Compassion and boundaries. A friend put the two words together the other day. I always placed them separately, opposed, unable to hold the same space. And then I thought, they were flip sides.
Compassion necessitates boundaries. Boundaries enable compassion.
Because I had imagined myself the poster girl for compassion. Putting oneself in another’s shoes. To suffer with another.
And so I set off, wide open, to let other people in. Filling someone’s shoes and wearing them. Saving the suffering and the miserable from themselves. Rescuing them out of the pit or the grave, even staying there with them. And each time someone needed a hand somewhere, I would say yes. And so lend a hand, bail out, and clean up the mess.
Just the same, one day you are unable to get out of sufferable aching shoes or miserable pits. As though you’ve managed to dig yourself a grave too. The depended and the dependent are both huddled in the corner, empty and vulnerable. Help less. You’ve fed her addiction. She’s fed off your sympathy. And, having worn her shoes far too long, you have become her. The rescuer turned victim.

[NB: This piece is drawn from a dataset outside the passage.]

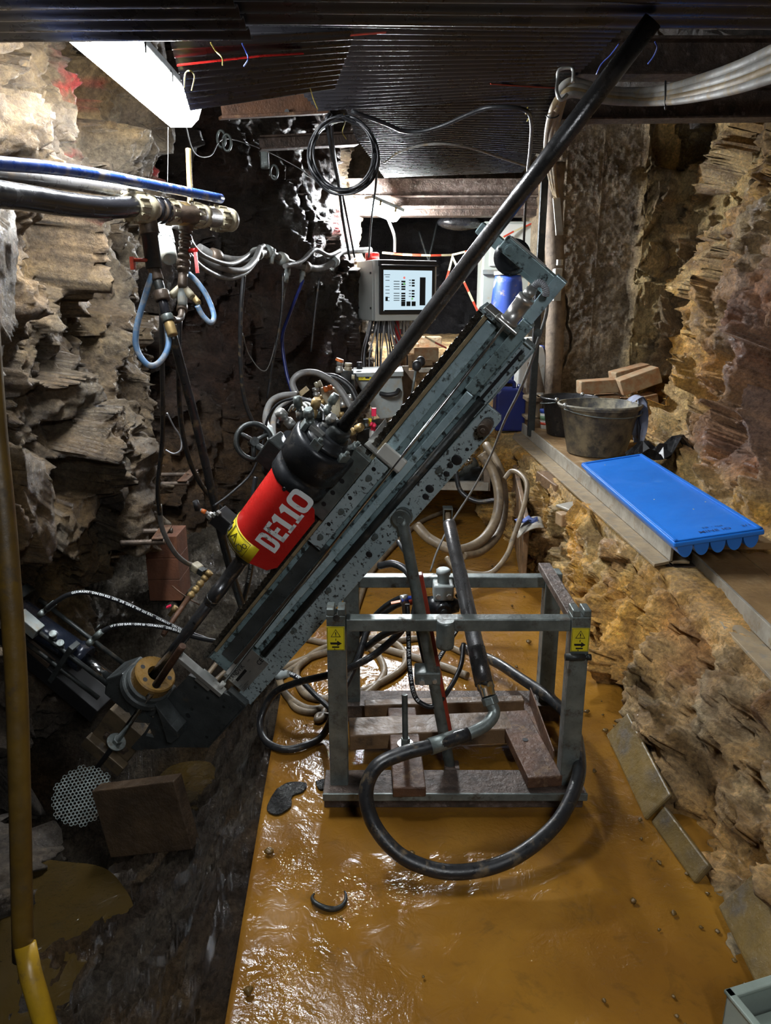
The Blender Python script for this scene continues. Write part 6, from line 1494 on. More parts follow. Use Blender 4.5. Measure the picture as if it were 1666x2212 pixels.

That, or you resent kindness and charity. Your self-styled selflessness has left a void and your welfare tank is empty. And so you decide you’re quite finished with saving the world. Saving the self is your new mantra. To cocoon inside your corner of the world, where you can have joy and bliss, and live and let live. You can justify it with “equanimity” at the far-left. Let everyone be, they have their own myths to unfold, and you do not have to be in it. The solitary, separate, unique self, should be apart from everyone else. There’s no need to step into another’s shoes. My shoes fit me just fine. Selfless becomes selfish (tempting, but I am not going to write Oxford Dictionary’s newest word.)
You grapple with these extremes and yearn for a middle ground. You can’t do callous and indifferent. You’re supposedly hard-wired for empathy and no amount of cocooning will keep your mirror neurons from firing to mirror another’s pain. Except your tank is empty and you’re afraid you can’t survive another pit wearing someone’s shoes.
“Love consists of this: two solitudes that meet, protect and greet each other. ” –Rainer Maria Rilke
Look at that. Two solitudes, not one. There’s no stepping into shoes. No merging of selves. You meet, protect and greet each other.
And the mistake I had was that my self-styled compassion meant putting myself in shoes and walking in them. And so you drown alongside in tears. And so you feel the pain, bear it, and then lift it off them too. Let them into your sacred spaces (and some will live comfortably there.)
But you see, you can suffer with another without getting into the pit yourself. Bear witness to someone else’s pain, without becoming pain. Because the moment you lose yourself in the other, a hostage in that pit, you can no longer help. And the best way to throw a lifeline is exactly when you are outside.
Compassion demands boundaries. Boundaries allow compassion.
And while we can withdraw sometimes to be by our lonesome, we can’t stay huddled up in blissful cocoons forever. The world will beckon, and that world is filled with people with shoes to try. We inhabit the same space. And our paths, seemingly divergent, will always, at one moment in time, traverse.
And so, make your way, gaping wide open, letting other people in. Except, keep to your solitude. You are there to meet, protect and greet each other. Bear witness to suffering, to a destiny that is theirs, and then be a witness yourself. You will only see the other when you are not the same. Understand the life story without having to rewrite it for them. Behold their well-trodden path, without having to pick up after them, clean out the mess, or have them invade yours. Put yourself in someone’s shoes and yet not walk in them. Perhaps that is the secret to surviving someone else’s well-used shoes. Perhaps that is the secret to never having your compassion tank run empty.